Case Study: Roma 1-3 Internazionale 26/8/2017

Case Study: Roma 1-3 Internazionale 26/8/2017

They say never to go back and Luciano Spalletti may well be testament to this. Nearly a decade ago the Tuscan left Roma having run a dominant Internazionale close to the wire using a revolutionary false nine tactic: trequartista Francesco Totti starting up front but dropping off between the lines, leaving defenders perplexed and Totti with the European Golden Shoe. After a middling albeit successful few years at Zenit St Petersburg, Spalletti returned to the Italian capital. He played a more direct style this time around and amassed an impressive 87 points, finishing behind an equally dominant Juventus, but Totti was nearing the end of his career and featured mainly as a substitute. A public spat over a lack of playing time for Roma’s talisman left the coach very unpopular with fans and he parted ways with the club for a second time despite Totti’s retirement. Now he returns for a third time, although in charge of an Inter side far less talented than the one that foiled him in 2008.

Spalletti set up his team in a 4-2-3-1, new signing Borja Valero starting behind Mauro Icardi, while his replacement Eusebio Di Francesco lined Roma up in a 4-3-3.

Neither side started the match well. Roma were the more forward-thinking team, primarily looking to attack down the wings, but Gregoire Defrel and Diego Perotti, even with Aleksandar Kolarov overlapping, weren’t able to trouble the full backs, who were well-protected by Roberto Gagliardini and Mathias Vecino. They also tried to press high up the pitch, with Kevin Strootman often following the ball deep into Inter territory up alongside Edin Dzeko, however this left them stretched vertically and didn’t really phase Inter’s centre-backs, who could often just bounce the ball off the full-backs to reach the holding midfielders.

Inter’s attacking plan was mainly based around trying to play it wide quickly to attack the full-backs one against one as Roma’s stretched midfield gave them far less cover than Inter’s double pivot. They lacked a real link between defence and attack to get Antonio Candreva and Ivan Perisic moving though, as Valero was often dropping deeper to get touches on the ball rather than waiting for it between the lines.

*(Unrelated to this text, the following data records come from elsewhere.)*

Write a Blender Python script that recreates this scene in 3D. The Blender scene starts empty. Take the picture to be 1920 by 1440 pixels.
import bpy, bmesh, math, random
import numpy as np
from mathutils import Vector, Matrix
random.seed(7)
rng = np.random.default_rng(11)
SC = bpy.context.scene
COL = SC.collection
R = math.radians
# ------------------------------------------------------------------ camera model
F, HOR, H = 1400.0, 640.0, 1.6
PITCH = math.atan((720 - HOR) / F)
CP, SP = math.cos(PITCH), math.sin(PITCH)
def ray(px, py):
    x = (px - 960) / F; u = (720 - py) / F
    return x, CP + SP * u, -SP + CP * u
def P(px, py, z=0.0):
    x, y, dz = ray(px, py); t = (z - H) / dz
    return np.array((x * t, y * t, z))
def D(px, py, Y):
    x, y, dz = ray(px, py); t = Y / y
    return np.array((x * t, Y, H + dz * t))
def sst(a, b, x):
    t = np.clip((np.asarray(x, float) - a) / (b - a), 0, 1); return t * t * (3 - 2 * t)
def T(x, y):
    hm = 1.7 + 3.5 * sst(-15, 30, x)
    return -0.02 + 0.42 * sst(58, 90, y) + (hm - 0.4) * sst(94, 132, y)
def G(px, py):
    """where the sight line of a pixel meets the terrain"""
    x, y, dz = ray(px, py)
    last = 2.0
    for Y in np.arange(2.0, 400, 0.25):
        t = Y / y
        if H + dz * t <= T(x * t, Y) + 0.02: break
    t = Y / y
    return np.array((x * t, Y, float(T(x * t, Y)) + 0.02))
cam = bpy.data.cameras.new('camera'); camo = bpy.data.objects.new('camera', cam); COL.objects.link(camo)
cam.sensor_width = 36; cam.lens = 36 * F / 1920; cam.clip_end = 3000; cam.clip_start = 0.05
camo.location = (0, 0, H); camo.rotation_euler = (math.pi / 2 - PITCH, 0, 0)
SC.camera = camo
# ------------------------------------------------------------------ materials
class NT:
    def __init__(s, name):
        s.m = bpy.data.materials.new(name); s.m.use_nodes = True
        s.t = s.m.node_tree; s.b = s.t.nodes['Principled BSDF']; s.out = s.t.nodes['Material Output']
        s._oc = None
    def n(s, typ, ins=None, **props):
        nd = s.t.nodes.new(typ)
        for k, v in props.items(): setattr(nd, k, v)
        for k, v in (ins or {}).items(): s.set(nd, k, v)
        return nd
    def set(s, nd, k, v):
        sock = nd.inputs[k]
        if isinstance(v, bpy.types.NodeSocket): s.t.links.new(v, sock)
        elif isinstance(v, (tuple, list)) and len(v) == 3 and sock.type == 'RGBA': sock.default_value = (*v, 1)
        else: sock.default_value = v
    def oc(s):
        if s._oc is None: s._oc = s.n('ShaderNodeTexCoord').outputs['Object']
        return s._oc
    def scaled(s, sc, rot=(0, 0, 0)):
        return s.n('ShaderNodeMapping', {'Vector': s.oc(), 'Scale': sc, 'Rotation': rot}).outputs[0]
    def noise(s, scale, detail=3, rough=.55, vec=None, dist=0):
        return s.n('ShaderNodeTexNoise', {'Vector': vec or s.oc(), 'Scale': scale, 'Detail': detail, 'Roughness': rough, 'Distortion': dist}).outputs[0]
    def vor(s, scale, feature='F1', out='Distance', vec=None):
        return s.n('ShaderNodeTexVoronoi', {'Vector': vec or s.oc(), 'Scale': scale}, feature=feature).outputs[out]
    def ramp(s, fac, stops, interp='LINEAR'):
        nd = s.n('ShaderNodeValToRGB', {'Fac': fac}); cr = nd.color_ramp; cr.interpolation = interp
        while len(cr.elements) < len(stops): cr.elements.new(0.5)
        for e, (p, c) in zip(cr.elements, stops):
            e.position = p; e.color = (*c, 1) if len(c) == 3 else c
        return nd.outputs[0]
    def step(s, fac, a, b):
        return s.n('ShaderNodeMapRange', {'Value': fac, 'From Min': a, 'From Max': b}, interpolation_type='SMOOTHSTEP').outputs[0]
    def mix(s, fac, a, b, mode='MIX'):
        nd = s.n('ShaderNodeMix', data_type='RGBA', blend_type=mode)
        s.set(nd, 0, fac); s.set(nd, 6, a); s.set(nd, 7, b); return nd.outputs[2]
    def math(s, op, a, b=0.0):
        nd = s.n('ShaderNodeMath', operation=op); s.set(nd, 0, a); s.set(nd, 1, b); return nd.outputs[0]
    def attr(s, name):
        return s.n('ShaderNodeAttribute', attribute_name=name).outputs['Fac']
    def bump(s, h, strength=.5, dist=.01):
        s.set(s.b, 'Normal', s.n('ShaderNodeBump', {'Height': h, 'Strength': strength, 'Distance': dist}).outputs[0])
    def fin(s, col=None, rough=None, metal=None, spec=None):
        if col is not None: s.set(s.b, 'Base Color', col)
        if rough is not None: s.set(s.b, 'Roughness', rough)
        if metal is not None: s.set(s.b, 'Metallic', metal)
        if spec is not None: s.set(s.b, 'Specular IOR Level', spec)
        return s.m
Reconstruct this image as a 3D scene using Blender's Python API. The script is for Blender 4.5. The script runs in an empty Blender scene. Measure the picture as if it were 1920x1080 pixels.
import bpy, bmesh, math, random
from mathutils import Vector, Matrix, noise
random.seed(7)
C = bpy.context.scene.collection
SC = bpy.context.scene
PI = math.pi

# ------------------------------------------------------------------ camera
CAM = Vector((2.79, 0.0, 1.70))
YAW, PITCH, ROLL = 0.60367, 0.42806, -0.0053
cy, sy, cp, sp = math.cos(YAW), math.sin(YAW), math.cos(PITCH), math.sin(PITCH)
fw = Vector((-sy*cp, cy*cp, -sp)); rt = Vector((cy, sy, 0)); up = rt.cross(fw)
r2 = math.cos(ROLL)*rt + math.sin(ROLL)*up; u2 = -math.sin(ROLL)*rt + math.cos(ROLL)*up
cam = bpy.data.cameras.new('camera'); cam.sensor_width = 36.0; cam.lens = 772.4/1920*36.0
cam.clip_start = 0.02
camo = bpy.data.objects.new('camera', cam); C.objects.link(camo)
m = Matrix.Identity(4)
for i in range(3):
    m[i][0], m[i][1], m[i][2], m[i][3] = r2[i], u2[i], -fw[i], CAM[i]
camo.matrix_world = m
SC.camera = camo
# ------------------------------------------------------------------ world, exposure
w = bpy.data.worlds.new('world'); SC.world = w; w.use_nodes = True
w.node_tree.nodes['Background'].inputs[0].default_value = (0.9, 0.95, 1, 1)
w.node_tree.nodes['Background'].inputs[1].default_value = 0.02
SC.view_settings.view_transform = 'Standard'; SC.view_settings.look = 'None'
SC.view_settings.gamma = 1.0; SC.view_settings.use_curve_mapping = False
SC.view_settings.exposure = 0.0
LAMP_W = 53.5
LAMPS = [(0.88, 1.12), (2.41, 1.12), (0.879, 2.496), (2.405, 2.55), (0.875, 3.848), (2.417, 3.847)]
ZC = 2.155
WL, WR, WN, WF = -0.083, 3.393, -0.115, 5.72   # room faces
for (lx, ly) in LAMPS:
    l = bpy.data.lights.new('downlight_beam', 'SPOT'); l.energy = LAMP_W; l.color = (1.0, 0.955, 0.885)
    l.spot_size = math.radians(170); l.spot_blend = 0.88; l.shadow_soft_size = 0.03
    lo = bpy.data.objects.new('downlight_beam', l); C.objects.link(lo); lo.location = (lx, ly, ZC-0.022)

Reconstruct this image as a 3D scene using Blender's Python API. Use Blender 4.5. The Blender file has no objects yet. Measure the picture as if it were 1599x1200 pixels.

Roma took the lead through Dzeko, not from any established pattern of play but a reward for their more attacking ambitions nonetheless. Inter had been competent yet hadn’t got close to threatening Roma, so Spalletti made a couple of changes, bringing on Joao Mario for Gagliardini at half-time, Valero moving back into the double pivot, and Yuto Nagatomo coming off shortly into the half for Dalbert Henrique. This initially gave Roma more control due to Inter opening themselves up a bit, however the nerazzurri soon gained the upper hand: Joao Mario stayed between the lines to provide that needed link to the forwards, Valero had a better passing range from the base of the midfield and Ivan Perisic drifting inside was more effective with Dalbert supporting.

They equalised with a goal that had more to do with Icardi’s superb finishing ability and the acres of space in Roma’s midfield than their changes but took the lead with another Icardi finish – Joao Mario picking up the ball between the lines before quickly turning and spraying the ball out to Perisic, who isolated Juan Jesus and crossed for the Argentinian.

Now needing another goal, Di Francesco swapped captain Daniele De Rossi for attacker Cengiz Under. This opened up the midfield further though and soon after Joao Mario muscled Radja Nainggolan off the ball, evaded Strootman’s challenge and played it out to Perisic. He made short work of Juan Jesus again to cross for Vecino’s tap-in, sealing the win for Inter.

Despite looking solid defensively Inter struggled to get the balance between defence and attack right in the first half, although a few simple changes appeared to correct this for the second, which is a good sign moving forward. Roma on the other hand attacked admirably however were nowhere near compact enough to continue in this manner – they may be able to overpower weaker teams but better teams will slice straight through them, especially in a league like Serie A.